- **Data provided**

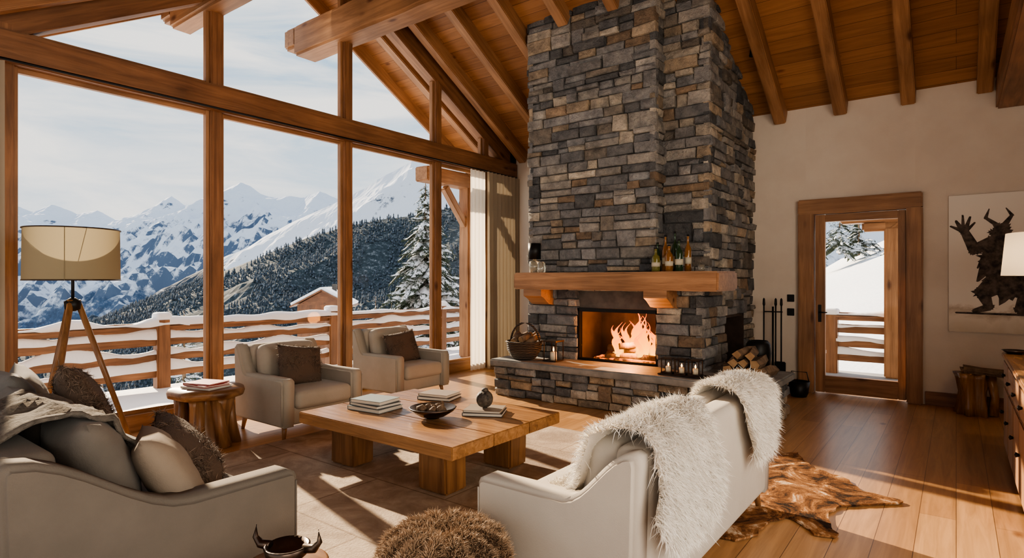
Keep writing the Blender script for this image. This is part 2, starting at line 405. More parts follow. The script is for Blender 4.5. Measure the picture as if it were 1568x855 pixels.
box('handle_plate',(-.465,-.052,.95),(-.425,-.04,1.18),BLACK,dr,.003); tube('handle_lever',[(-.445,-.05,1.08),(-.445,-.09,1.08),(-.35,-.095,1.08)],.008,BLACK,dr)
for z in (1.07,1.26):
    s=box('light_switch',(-1.85,8.685,z-.05),(-1.76,8.70,z+.05),BLACK,bev=.004)
s=box('wall_outlet',(.02,8.685,.26),(.09,8.70,.33),BLACK,bev=.004)
# ------------------------------------------------------------------ fireplace
fp=empty('stone_fireplace')
sv=[];sf=[];sc=[]
PAL=[((.185,.192,.20),5),((.265,.265,.265),5.5),((.11,.116,.122),3),((.34,.325,.30),4.5),((.38,.31,.23),2.0),((.29,.215,.15),1.1),((.47,.425,.355),1.9),((.20,.18,.155),2.5)]
def stone(o,u,n,a,b_,z0,z1,warm):
    ws=[w*(warm if i in(4,5,6) else 1) for i,(c,w) in enumerate(PAL)]
    c=random.choices(PAL,ws)[0][0]; j=random.uniform(.75,1.3); c=[x*j for x in c]
    g=.005; p=random.uniform(.008,.060); ch=random.uniform(.006,.018)
    base=len(sv); jt=lambda s_:random.uniform(-s_,s_)
    ring=[(a+g,z0+g),(b_-g,z0+g),(b_-g,z1-g),(a+g,z1-g)]
    ring=[(x+jt(.009),z+jt(.007)) for x,z in ring]
    for x,z in ring: sv.append(o+u*x+Vector((0,0,z))-n*.05)
    for x,z in ring: sv.append(o+u*x+Vector((0,0,z))+n*(p-ch))
    cx=(a+b_)/2; cz=(z0+z1)/2
    fr=[]
    for x,z in ring:
        fr.append((x+math.copysign(ch*1.2,cx-x),z+math.copysign(ch*.9,cz-z)))
    for x,z in fr: sv.append(o+u*x+Vector((0,0,z))+n*(p+jt(.010)))
    sv.append(o+u*(cx+jt(.2*(b_-a)))+Vector((0,0,cz+jt(.2*(z1-z0))))+n*(p+random.uniform(0,.018)))
    flip = u.cross(Vector((0,0,1))).dot(n)<0
    fa=[]
    for k in range(4):
        k2=(k+1)%4
        fa.append([base+k,base+k2,base+4+k2,base+4+k]); fa.append([base+4+k,base+4+k2,base+8+k2,base+8+k]); fa.append([base+8+k,base+8+k2,base+12])
    if flip: fa=[list(reversed(f_)) for f_ in fa]
    sf.extend(fa); sc.extend([(c[0],c[1],c[2],1)]*13)
def stones(o,u,n,w,z0,z1,warm=1.0,big=1.0):
    o=Vector(o);u=Vector(u);n=Vector(n); z=z0
    while z<z1-.01:
        H=random.uniform(.09,.24)*big
        if z1-(z+H)<.07: H=z1-z
        x=0
        while x<w-.005:
            L=random.uniform(.15,.50)*big
            if w-(x+L)<.12: L=w-x
            r_=random.random()
            if H>.15 and r_<.8:
                sp=random.choice((random.uniform(.35,.5),random.uniform(.5,.68))); m1=z+H*sp
                for (q0,q1) in ((z,m1),(m1,z+H)):
                    if L>.34 and random.random()<.5:
                        xm=x+L*random.uniform(.35,.65); stone(o,u,n,x,xm,q0,q1,warm); stone(o,u,n,xm,x+L,q0,q1,warm)
                    else: stone(o,u,n,x,x+L,q0,q1,warm)
            else: stone(o,u,n,x,x+L,z,z+H,warm)
            x+=L
        z+=H
X1,X2,X3=-4.68,-2.87,-2.31; YF=6.6; YF2=6.85
FY=(0,-1,0); PX=(1,0,0)
stones((X1-.03,YF,0),PX,FY,X2-X1+.06,1.36,5.1)
stones((X2,YF2,0),PX,FY,X3-X2+.03,1.36,5.0,1.7)
stones((X2,YF-.03,0),(0,1,0),PX,YF2-YF+.02,1.36,5.1,1)
stones((X3,YF2-.03,0),(0,1,0),PX,8.7-YF2+.03,1.36,5.0,1.0)
stones((X1,YF-.03,0),(0,1,0),(-1,0,0),8.7-YF+.03,.45,5.1)
stones((X1-.03,YF,0),PX,FY,(-3.93)-(X1-.03),.45,1.40)
stones((-2.84,YF,0),PX,FY,X3+2.84+.03,.45,1.40,1.6)
stones((X3,YF-.03,0),(0,1,0),PX,7.44-YF+.03,.30,1.40,1.2)
stones((X3,8.25,0),(0,1,0),PX,.45,0,1.40); stones((X3,7.44,0),(0,1,0),PX,.81,1.06,1.40); stones((X3,7.2,0),(0,1,0),PX,1.05,0,.30)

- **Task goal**
Are you able to set down all the lines above exactly, without any pictures?

- **Result of this exercise**
Keep writing the Blender script for this image. This is part 2, starting at line 405. More parts follow. The script is for Blender 4.5. Measure the picture as if it were 1568x855 pixels.
box('handle_plate',(-.465,-.052,.95),(-.425,-.04,1.18),BLACK,dr,.003); tube('handle_lever',[(-.445,-.05,1.08),(-.445,-.09,1.08),(-.35,-.095,1.08)],.008,BLACK,dr)
for z in (1.07,1.26):
    s=box('light_switch',(-1.85,8.685,z-.05),(-1.76,8.70,z+.05),BLACK,bev=.004)
s=box('wall_outlet',(.02,8.685,.26),(.09,8.70,.33),BLACK,bev=.004)
# ------------------------------------------------------------------ fireplace
fp=empty('stone_fireplace')
sv=[];sf=[];sc=[]
PAL=[((.185,.192,.20),5),((.265,.265,.265),5.5),((.11,.116,.122),3),((.34,.325,.30),4.5),((.38,.31,.23),2.0),((.29,.215,.15),1.1),((.47,.425,.355),1.9),((.20,.18,.155),2.5)]
def stone(o,u,n,a,b_,z0,z1,warm):
    ws=[w*(warm if i in(4,5,6) else 1) for i,(c,w) in enumerate(PAL)]
    c=random.choices(PAL,ws)[0][0]; j=random.uniform(.75,1.3); c=[x*j for x in c]
    g=.005; p=random.uniform(.008,.060); ch=random.uniform(.006,.018)
    base=len(sv); jt=lambda s_:random.uniform(-s_,s_)
    ring=[(a+g,z0+g),(b_-g,z0+g),(b_-g,z1-g),(a+g,z1-g)]
    ring=[(x+jt(.009),z+jt(.007)) for x,z in ring]
    for x,z in ring: sv.append(o+u*x+Vector((0,0,z))-n*.05)
    for x,z in ring: sv.append(o+u*x+Vector((0,0,z))+n*(p-ch))
    cx=(a+b_)/2; cz=(z0+z1)/2
    fr=[]
    for x,z in ring:
        fr.append((x+math.copysign(ch*1.2,cx-x),z+math.copysign(ch*.9,cz-z)))
    for x,z in fr: sv.append(o+u*x+Vector((0,0,z))+n*(p+jt(.010)))
    sv.append(o+u*(cx+jt(.2*(b_-a)))+Vector((0,0,cz+jt(.2*(z1-z0))))+n*(p+random.uniform(0,.018)))
    flip = u.cross(Vector((0,0,1))).dot(n)<0
    fa=[]
    for k in range(4):
        k2=(k+1)%4
        fa.append([base+k,base+k2,base+4+k2,base+4+k]); fa.append([base+4+k,base+4+k2,base+8+k2,base+8+k]); fa.append([base+8+k,base+8+k2,base+12])
    if flip: fa=[list(reversed(f_)) for f_ in fa]
    sf.extend(fa); sc.extend([(c[0],c[1],c[2],1)]*13)
def stones(o,u,n,w,z0,z1,warm=1.0,big=1.0):
    o=Vector(o);u=Vector(u);n=Vector(n); z=z0
    while z<z1-.01:
        H=random.uniform(.09,.24)*big
        if z1-(z+H)<.07: H=z1-z
        x=0
        while x<w-.005:
            L=random.uniform(.15,.50)*big
            if w-(x+L)<.12: L=w-x
            r_=random.random()
            if H>.15 and r_<.8:
                sp=random.choice((random.uniform(.35,.5),random.uniform(.5,.68))); m1=z+H*sp
                for (q0,q1) in ((z,m1),(m1,z+H)):
                    if L>.34 and random.random()<.5:
                        xm=x+L*random.uniform(.35,.65); stone(o,u,n,x,xm,q0,q1,warm); stone(o,u,n,xm,x+L,q0,q1,warm)
                    else: stone(o,u,n,x,x+L,q0,q1,warm)
            else: stone(o,u,n,x,x+L,z,z+H,warm)
            x+=L
        z+=H
X1,X2,X3=-4.68,-2.87,-2.31; YF=6.6; YF2=6.85
FY=(0,-1,0); PX=(1,0,0)
stones((X1-.03,YF,0),PX,FY,X2-X1+.06,1.36,5.1)
stones((X2,YF2,0),PX,FY,X3-X2+.03,1.36,5.0,1.7)
stones((X2,YF-.03,0),(0,1,0),PX,YF2-YF+.02,1.36,5.1,1)
stones((X3,YF2-.03,0),(0,1,0),PX,8.7-YF2+.03,1.36,5.0,1.0)
stones((X1,YF-.03,0),(0,1,0),(-1,0,0),8.7-YF+.03,.45,5.1)
stones((X1-.03,YF,0),PX,FY,(-3.93)-(X1-.03),.45,1.40)
stones((-2.84,YF,0),PX,FY,X3+2.84+.03,.45,1.40,1.6)
stones((X3,YF-.03,0),(0,1,0),PX,7.44-YF+.03,.30,1.40,1.2)
stones((X3,8.25,0),(0,1,0),PX,.45,0,1.40); stones((X3,7.44,0),(0,1,0),PX,.81,1.06,1.40); stones((X3,7.2,0),(0,1,0),PX,1.05,0,.30)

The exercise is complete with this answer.